The Pussyhats Are Watching
The day after Trump’s inauguration, millions of people put on pink knit hats with cat ears and walked into the street. That image—specific, slightly absurd, completely serious—is one of the better pieces of political design I’ve seen in years. The Women’s March on January 21, 2017 became one of the largest single-day protests in American history, and it happened on every continent, including Antarctica.
Trump arrived in office as the least popular incoming president on record, and he’d earned it. The campaign had been a sustained exercise in racism, misogyny, and open contempt for factual reality that would define every press briefing that followed. The marches were a response to all of it—to the cabinet picks, to the executive orders already being drafted, to the general sense that the next four years would be a systematic dismantling of things that had taken decades to build. Scarlett Johansson spoke. Alicia Keys performed. Yoko Ono was there, which felt exactly right.

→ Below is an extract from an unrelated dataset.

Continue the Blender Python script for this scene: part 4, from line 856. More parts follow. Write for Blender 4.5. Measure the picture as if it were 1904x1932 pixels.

The pussyhats were a direct callback to the Access Hollywood tape, reclaimed as symbol rather than wound. What I keep thinking about is the sheer numbers—Washington, London, Sydney, Berlin, cities with no electoral stake in any of this, showing up anyway because the logic of what was happening in Washington had implications that didn’t stop at any border. Whether those protests sustained anything or just burned bright and faded into the daily grind of the following four years is a harder question. But the image holds. Millions of people in pink hats, telling a man with a nuclear arsenal that they see him clearly, and they are not impressed.